I had some ER collets that were not well made. Even though they were ground well, the longitudinal cuts that provide the spring were not all cut the same. Some were cut shallow enough that the collet only compressed on one side.

Dan

danlb
11-14-2015, 01:10 PM
I've never used ER collets, but aren't those the ones you have to hold the collet at a slight angle and snap them into the nut prior to
inserting them into the holder?

Yes, they are. There is a groove around the top of the collet that the nut snaps onto.

Dan

customcutter
11-14-2015, 02:53 PM
You have to snap the collet in the nut first

Thanks everyone. As usual, it's the dummy behind the nut again. Not the inexpensive (chinese) parts. LOL

Georgineer
11-14-2015, 04:05 PM
Try this link:
http://www.rego-fix.com/fileadmin/user_upload/Bilder_Zeichnungen_PDF/home/Infos/Downloads/REGOFIX_EN_02_Collets2011.pdf
The assembly instructions are on page 2-4

George

Paul Alciatore
11-14-2015, 11:04 PM
As far as I know, ER collets are actually made in METRIC sizes in 1mm steps. When you see a set labeled in English (inch) measure, they are just trying to translate the actual, METRIC size to a usable English equivalent. But the translation is not exact. So, a 6mm collet may be labeled as 1/4" but it is not 1/4", it is 6mm and will hold diameters from 6mm DOWN to 5mm. 1/4" is actually 6.35mm and is too big for a 6mm ER collet. You need to step up to the next size or 7mm.

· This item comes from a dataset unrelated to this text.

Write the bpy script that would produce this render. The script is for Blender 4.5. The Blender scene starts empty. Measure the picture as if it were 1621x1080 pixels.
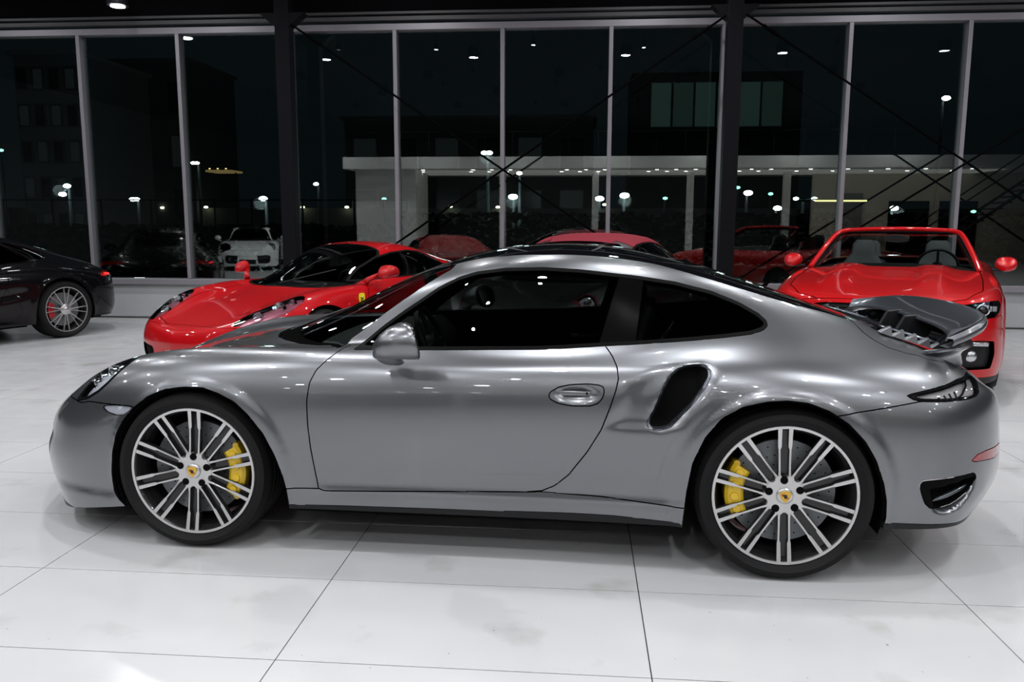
import bpy, bmesh, math, random
import numpy as np
from mathutils import Vector, Matrix
from mathutils.bvhtree import BVHTree
PI = math.pi
S = bpy.context.scene
COL = S.collection
random.seed(4)

# ---------------------------------------------------------------- camera
CF, CPIT, CROL, CYAW, CH = 1285.0, 0.1437, 0.0028, -0.0839, 1.3938
_fw = Vector((math.sin(CYAW)*math.cos(CPIT), math.cos(CYAW)*math.cos(CPIT), -math.sin(CPIT)))
_r0 = Vector((math.cos(CYAW), -math.sin(CYAW), 0)); _u0 = _r0.cross(_fw)
_r = _r0*math.cos(CROL) + _u0*math.sin(CROL); _u = _u0*math.cos(CROL) - _r0*math.sin(CROL)
cam_data = bpy.data.cameras.new('camera'); cam = bpy.data.objects.new('camera', cam_data); COL.objects.link(cam)
cam_data.sensor_width = 36.0; cam_data.lens = CF/1621*36; cam_data.clip_end = 400
cam.matrix_world = Matrix(((_r.x, _u.x, -_fw.x, 0), (_r.y, _u.y, -_fw.y, 0), (_r.z, _u.z, -_fw.z, CH), (0, 0, 0, 1)))
S.camera = cam
CAMLOC = Vector((0, 0, CH))
def ray(x, y):
    return (_fw*CF + _r*(x-810.5) - _u*(y-540)).normalized()
def at_z(x, y, z):
    d = ray(x, y); return CAMLOC + d*((z-CH)/d.z)
def at_y(x, y, Y):
    d = ray(x, y); return CAMLOC + d*(Y/d.y)
w = bpy.data.worlds.new('world'); S.world = w; w.use_nodes = True
w.node_tree.nodes['Background'].inputs[0].default_value = (.012, .018, .022, 1); w.node_tree.nodes['Background'].inputs[1].default_value = .3
S.view_settings.view_transform = 'Standard'; S.view_settings.look = 'None'; S.view_settings.gamma = 1; S.view_settings.use_curve_mapping = False
S.view_settings.exposure = .02
S.cycles.use_denoising = True; S.cycles.max_bounces = 8; S.cycles.transparent_max_bounces = 24; S.cycles.sample_clamp_indirect = 6; S.cycles.caustics_reflective = False; S.cycles.caustics_refractive = False
CEIL = 5.2
LAMPS = []          # round ceiling spotlights: x, y, watts
for j, yy in enumerate((-9.0, -6.2, -3.2, -.6, 2.0, 4.6, 7.2, 9.6)):
    for i in range(-3, 4):
        LAMPS.append((i*3.3+(.9 if j % 2 else -.6), yy, 40 if yy > -7 else 22))

SMALL = [(-5.2, 1.1), (-3.6, 1.5), (-2.1, .4), (-.7, 1.3), (.9, .6), (2.4, 1.4), (4.1, .8), (-4.4, -1.9), (-1.4, -2.1), (1.6, -1.8), (3.3, -2.3), (-3.0, 5.9), (-1.0, 6.2), (1.2, 5.8), (3.0, 6.3), (5.0, 5.7), (-5.0, 6.0), (4.6, 3.3), (-2.6, 3.2), (.4, 3.4)]


# ---------------------------------------------------------------- materials
def mat(name, col, rough=.5, metal=0., coat=0., emis=None, es=0., spec=.5, coat_rough=.03, trans=0., ior=1.45, alpha=1.):
    m = bpy.data.materials.new(name); m.use_nodes = True
    b = m.node_tree.nodes['Principled BSDF']
    b.inputs['Base Color'].default_value = (*col, 1); b.inputs['Roughness'].default_value = rough
    b.inputs['Metallic'].default_value = metal; b.inputs['Coat Weight'].default_value = coat
    b.inputs['Coat Roughness'].default_value = coat_rough
    b.inputs['Specular IOR Level'].default_value = spec; b.inputs['IOR'].default_value = ior
    b.inputs['Transmission Weight'].default_value = trans; b.inputs['Alpha'].default_value = alpha
    if emis: b.inputs['Emission Color'].default_value = (*emis, 1); b.inputs['Emission Strength'].default_value = es
    return m
def pane_mat(name, tint, refl=.06, rough=0.0, through=.9):
    """thin glass: tinted see-through plus a fresnel reflection"""
    m = bpy.data.materials.new(name); m.use_nodes = True; nt = m.node_tree; nt.nodes.clear()
    o = nt.nodes.new('ShaderNodeOutputMaterial'); t = nt.nodes.new('ShaderNodeBsdfTransparent'); g = nt.nodes.new('ShaderNodeBsdfGlossy')
    t.inputs[0].default_value = (*[c*through for c in tint], 1); g.inputs['Roughness'].default_value = rough
    g.inputs[0].default_value = (1, 1, 1, 1)
    f = nt.nodes.new('ShaderNodeLayerWeight'); f.inputs[0].default_value = .5
    mr = nt.nodes.new('ShaderNodeMath'); mr.operation = 'POWER'; mr.inputs[1].default_value = 4
    mm = nt.nodes.new('ShaderNodeMath'); mm.operation = 'MULTIPLY_ADD'; mm.inputs[1].default_value = 1-refl; mm.inputs[2].default_value = refl
    x = nt.nodes.new('ShaderNodeMixShader'); L = nt.links.new
    L(f.outputs['Facing'], mr.inputs[0]); L(mr.outputs[0], mm.inputs[0]); L(mm.outputs[0], x.inputs[0])
    L(t.outputs[0], x.inputs[1]); L(g.outputs[0], x.inputs[2]); L(x.outputs[0], o.inputs[0])
    return m
def flake_paint(name, col, rough=.34, coat=1., metal=.9):
    m = mat(name, col, rough, metal, coat, coat_rough=.02); nt = m.node_tree; b = nt.nodes['Principled BSDF']
    n = nt.nodes.new('ShaderNodeTexNoise'); n.inputs['Scale'].default_value = 900; tc = nt.nodes.new('ShaderNodeTexCoord')
    r = nt.nodes.new('ShaderNodeMapRange'); r.inputs[3].default_value = .88; r.inputs[4].default_value = 1.12
    mx = nt.nodes.new('ShaderNodeMix'); mx.data_type = 'RGBA'; mx.blend_type = 'MULTIPLY'; mx.inputs[0].default_value = 1
    L = nt.links.new; L(tc.outputs['Object'], n.inputs['Vector']); L(n.outputs[0], r.inputs[0])
    mx.inputs[6].default_value = (*col, 1); L(r.outputs[0], mx.inputs[7]); L(mx.outputs[2], b.inputs['Base Color'])
    return m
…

And, since they are in 1mm increments which is about 40 thousandths of an inch, some/most of the ER collets will cover at least two 64th inch sizes. Some will cover even cover three. The labeled sizes in mm are usually the upper or larger metric size that the collet will hold. But any fractional inch sizes that they may be marked or otherwise labeled as will not be the upper nor the lower end of the collet's range. It will be somewhere in the middle.

You need to make up a table of the actual English/inch sizes that each ER collet actually covers. I labeled the collet rack with them, along with the metric sizes.

kitno455
11-15-2015, 07:33 AM
You actually can get imperial sized ER collets, but from the big name makers, not the no-name Chinese ones.

allan

Puckdropper
11-15-2015, 09:25 AM
As far as I know, ER collets are actually made in METRIC sizes in 1mm steps. When you see a set labeled in English (inch) measure, they are just trying to translate the actual, METRIC size to a usable English equivalent. But the translation is not exact. So, a 6mm collet may be labeled as 1/4" but it is not 1/4", it is 6mm and will hold diameters from 6mm DOWN to 5mm. 1/4" is actually 6.35mm and is too big for a 6mm ER collet. You need to step up to the next size or 7mm.

And, since they are in 1mm increments which is about 40 thousandths of an inch, some/most of the ER collets will cover at least two 64th inch sizes. Some will cover even cover three. The labeled sizes in mm are usually the upper or larger metric size that the collet will hold. But any fractional inch sizes that they may be marked or otherwise labeled as will not be the upper nor the lower end of the collet's range. It will be somewhere in the middle.

You need to make up a table of the actual English/inch sizes that each ER collet actually covers. I labeled the collet rack with them, along with the metric sizes.

I've got some ER16 collets that are inch sized. Sometimes I get a piece that's not quite 1/4" that the 1/4" collet doesn't want to hold readily but the 6mm collet holds just fine.